Spain’s Prime Minister Pedro Sánchez has ruled out transforming dictator Francisco Franco‘s controversial mausoleum into a place of reconciliation, going against suggestions by an expert commission and his own party.

The thorny issue of what to do with the giant monument near Madrid once Franco’s remains are exhumed – as wanted by the Socialist (PSOE) government – divides the country and Pedro Sánchez’s announcement on Tuesday in Bolivia raised eyebrows.

It ‘cannot be a place that we give new meaning to, it cannot be a place of reconciliation, it must be a place of rest’, Sanchez told reporters in Santa Cruz de la Sierra where he stopped off on a tour of Latin America.

Sánchez said he wanted the so-called Valley of the Fallen to be ‘a civilian cemetery for the remains of the victims of the civil war and Franco regime who are buried there’.

Fascist salutes at Franco's mausoleum
People make the fascist salute at Franco’s mausoleum as they protest against the planned removal of his remains. (AFP / Javier Soriano)

Franco, whose Nationalist forces defeated the Republicans in the 1936-39 war, ordered the building of the giant basilica in 1940, calling it an attempt at ‘reconciliation’ for all Spaniards.

An estimated 20,000 political prisoners were forced to participate in its construction.
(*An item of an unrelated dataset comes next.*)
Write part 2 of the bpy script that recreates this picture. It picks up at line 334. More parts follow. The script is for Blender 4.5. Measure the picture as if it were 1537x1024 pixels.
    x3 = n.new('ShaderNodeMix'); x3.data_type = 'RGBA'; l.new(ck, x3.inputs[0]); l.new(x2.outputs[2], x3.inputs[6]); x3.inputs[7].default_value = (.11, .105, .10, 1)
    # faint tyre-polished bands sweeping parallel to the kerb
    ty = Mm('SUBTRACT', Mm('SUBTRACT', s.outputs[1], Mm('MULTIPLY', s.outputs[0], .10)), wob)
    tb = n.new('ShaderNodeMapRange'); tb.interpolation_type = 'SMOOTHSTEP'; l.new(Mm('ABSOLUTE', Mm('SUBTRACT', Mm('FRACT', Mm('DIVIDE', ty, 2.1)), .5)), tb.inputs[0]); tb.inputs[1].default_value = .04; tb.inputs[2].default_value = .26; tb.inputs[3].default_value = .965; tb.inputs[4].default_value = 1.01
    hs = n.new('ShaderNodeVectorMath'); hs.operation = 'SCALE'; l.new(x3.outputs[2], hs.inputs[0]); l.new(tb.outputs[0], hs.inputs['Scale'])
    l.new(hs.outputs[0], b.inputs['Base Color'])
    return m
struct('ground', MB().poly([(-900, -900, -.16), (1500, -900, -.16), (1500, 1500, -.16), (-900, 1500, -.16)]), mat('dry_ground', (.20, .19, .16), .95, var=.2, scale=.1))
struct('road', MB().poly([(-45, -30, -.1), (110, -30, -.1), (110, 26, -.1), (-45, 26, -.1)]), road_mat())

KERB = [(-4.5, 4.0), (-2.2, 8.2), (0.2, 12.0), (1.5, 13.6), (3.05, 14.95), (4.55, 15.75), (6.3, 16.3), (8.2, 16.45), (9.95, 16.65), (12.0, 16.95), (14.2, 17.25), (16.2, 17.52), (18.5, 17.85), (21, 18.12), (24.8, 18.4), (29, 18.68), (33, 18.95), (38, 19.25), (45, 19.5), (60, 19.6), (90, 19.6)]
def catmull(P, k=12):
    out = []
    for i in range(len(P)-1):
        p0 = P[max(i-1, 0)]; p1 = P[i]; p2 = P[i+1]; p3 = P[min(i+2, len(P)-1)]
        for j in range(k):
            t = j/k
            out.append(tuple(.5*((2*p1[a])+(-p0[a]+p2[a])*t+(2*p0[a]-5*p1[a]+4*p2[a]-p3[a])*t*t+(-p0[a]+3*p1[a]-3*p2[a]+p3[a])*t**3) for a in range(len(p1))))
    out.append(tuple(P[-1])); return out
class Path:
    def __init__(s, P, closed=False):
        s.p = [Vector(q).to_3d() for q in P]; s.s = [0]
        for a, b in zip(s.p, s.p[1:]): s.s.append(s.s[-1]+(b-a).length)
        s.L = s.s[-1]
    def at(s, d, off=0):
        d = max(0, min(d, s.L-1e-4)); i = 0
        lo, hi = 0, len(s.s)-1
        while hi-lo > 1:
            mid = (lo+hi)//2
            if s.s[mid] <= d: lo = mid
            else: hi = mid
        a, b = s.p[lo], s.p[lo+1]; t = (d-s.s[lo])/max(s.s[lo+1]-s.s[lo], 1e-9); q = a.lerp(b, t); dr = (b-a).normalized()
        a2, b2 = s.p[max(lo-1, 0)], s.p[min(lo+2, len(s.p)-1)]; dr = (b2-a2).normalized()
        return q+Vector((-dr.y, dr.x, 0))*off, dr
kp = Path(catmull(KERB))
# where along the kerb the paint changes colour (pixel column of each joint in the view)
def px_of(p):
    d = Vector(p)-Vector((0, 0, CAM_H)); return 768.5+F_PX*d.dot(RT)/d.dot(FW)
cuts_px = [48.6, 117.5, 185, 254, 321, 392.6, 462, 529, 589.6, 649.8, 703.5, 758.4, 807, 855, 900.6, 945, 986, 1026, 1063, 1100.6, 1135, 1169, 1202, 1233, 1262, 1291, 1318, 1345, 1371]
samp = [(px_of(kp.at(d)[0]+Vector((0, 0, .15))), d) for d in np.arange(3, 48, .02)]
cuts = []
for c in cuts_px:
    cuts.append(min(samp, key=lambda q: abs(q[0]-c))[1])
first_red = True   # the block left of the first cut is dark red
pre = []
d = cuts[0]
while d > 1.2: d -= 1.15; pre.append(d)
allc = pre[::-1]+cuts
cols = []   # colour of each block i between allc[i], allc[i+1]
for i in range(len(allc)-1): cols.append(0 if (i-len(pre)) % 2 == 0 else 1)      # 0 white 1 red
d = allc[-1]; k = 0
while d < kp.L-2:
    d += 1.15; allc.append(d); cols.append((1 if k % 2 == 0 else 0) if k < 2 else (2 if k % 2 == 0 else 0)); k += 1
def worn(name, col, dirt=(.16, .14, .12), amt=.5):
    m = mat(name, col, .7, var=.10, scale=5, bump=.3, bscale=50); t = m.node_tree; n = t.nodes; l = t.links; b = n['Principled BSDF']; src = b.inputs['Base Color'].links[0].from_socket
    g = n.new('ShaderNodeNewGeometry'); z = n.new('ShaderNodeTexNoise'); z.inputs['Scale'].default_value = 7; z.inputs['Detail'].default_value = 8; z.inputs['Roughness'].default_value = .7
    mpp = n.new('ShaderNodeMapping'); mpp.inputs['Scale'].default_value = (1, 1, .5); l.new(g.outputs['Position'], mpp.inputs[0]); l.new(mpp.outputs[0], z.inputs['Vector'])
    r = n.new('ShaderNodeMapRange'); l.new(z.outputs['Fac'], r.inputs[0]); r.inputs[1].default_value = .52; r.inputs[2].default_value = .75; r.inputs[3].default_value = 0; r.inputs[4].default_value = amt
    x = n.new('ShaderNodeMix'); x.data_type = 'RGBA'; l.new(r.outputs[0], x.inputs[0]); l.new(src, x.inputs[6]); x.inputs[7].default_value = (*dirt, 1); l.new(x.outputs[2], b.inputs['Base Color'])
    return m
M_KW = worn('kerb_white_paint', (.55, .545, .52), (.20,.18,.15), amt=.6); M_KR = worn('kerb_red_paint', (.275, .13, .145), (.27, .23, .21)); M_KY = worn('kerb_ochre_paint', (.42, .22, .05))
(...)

ALSO READ: Franco exhumation: Spain passes decree

When it was finished in 1959, the basilica was filled with the remains of some 37,000 dead from both sides of the war, which was triggered by Franco’s rebellion against an elected Republican government.

The families of the Republicans were never told about their transfer to the site, and some relatives want the remains taken out of a site they see as an apology to Franco.

The monument should be a place for memory, according to Emilio Silva, president of the Association for the Recovery of Historical Memory, which seeks justice for victims of the war and subsequent dictatorship.

He said this should include ‘an exhibition that tells its story, who the workers were who were forced to build it, why they were chosen, which companies benefited from slave work’.

He added that all Franco symbols should also be taken away from the site, nestled in a tranquil forest of pine trees.

An expert commission set up by Spain’s previous Socialist government had come to the same conclusions.

In a proposal for the reform of the mausoleum, Sanchez’s Socialist party had also called for the site to be turned into a ‘national memory centre’ for reconciliation in Spain.